La France et l’Allemagne ont des partis-pris opposés en ce qui concerne la ventilation des locaux. La France et l’Allemagne visent une bonne Qualité d’Air Intérieur (QAI). Mais les débits d’air réglementaires en France sont plus faibles que partout ailleurs en Europe et la réglementation thermique française considère la ventilation comme une perte de chaleur. C’est pour cela que dans la RE2020, installer deux salles de bains dans un logement est pénalisant, puisque cela ajoute des bouches d’extraction d’air. En Allemagne, les débits réglementaires sont plus importants et les constructeurs ont très tôt décidé de généraliser le double flux avec récupération de chaleur pour préchauffer l’air neuf entrant.

Pascal Poggi

ISH mettra en scène des solutions à peine présentes en France de ventilation double flux à récupération de chaleur pièce par pièce pour la rénovation.

Pour faciliter leur entretien et les changements de filtres, les groupes double flux allemands sont plutôt muraux et facilement accessibles.

Sanitaire esthétique et technique

Avec le déclin du sanitaire à La Mostra Convegno en Italie, ISH est devenu probablement le plus important salon du sanitaire en Europe.

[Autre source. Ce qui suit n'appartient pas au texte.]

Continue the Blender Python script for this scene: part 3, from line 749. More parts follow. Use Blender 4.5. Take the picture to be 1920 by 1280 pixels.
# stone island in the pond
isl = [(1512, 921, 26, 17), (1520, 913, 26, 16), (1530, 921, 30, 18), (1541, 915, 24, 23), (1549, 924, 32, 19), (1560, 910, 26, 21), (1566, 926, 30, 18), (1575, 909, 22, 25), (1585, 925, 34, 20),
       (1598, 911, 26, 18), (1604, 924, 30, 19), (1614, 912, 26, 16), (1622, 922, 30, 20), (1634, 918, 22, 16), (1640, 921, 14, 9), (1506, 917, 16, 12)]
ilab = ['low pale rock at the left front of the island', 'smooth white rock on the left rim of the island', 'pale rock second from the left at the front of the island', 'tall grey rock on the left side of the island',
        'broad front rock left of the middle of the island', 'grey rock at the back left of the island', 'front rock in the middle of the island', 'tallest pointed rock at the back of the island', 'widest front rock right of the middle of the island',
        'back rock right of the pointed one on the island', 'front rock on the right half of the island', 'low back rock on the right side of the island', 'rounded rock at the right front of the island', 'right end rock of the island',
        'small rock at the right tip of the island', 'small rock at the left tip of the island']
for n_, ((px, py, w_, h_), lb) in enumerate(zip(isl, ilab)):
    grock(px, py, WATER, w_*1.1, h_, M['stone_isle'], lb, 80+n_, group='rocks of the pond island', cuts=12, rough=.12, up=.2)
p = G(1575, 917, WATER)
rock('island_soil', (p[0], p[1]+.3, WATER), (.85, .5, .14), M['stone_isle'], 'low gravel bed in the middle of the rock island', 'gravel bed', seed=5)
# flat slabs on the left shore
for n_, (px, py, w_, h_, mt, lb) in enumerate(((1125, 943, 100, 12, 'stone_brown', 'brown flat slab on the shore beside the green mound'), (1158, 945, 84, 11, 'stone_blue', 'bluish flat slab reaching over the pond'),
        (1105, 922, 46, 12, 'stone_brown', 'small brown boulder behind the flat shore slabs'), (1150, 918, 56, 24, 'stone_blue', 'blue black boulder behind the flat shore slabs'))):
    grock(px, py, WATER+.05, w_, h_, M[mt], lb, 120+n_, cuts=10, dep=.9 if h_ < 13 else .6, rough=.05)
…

Nous y verrons à la fois les dernières tendances esthétiques des appareils sanitaires et de la robinetterie. Ainsi que toutes les nouvelles solutions pour le sanitaire technique : canalisations, sertissages, évacuations, bâti-supports, …

Pascal Poggi

L’innovation esthétique en sanitaire est difficile. Régulièrement les industriels mettent en avant des appareils en couleur, mais année après année, ils vendent plus de 95% de blanc. L’espace contraint des salles de bains ruine le discours rabâché sur la salle de bains à vivre. Personne ne dispose d’une salle de bains de plus de 20 m² en collectif, ni dans la plupart des maisons individuelles. Mais nous verrons peut-être à ISH des efforts inventifs pour valoriser au mieux les petites surfaces de nos salles de bains.

Les innovations seront sans doute nettement plus nombreuses en ce qui concerne le sanitaire technique, avec une multiplication des canalisation multicouches et des solutions de raccordement, un effort pour remplacer le PVC en évacuation, etc.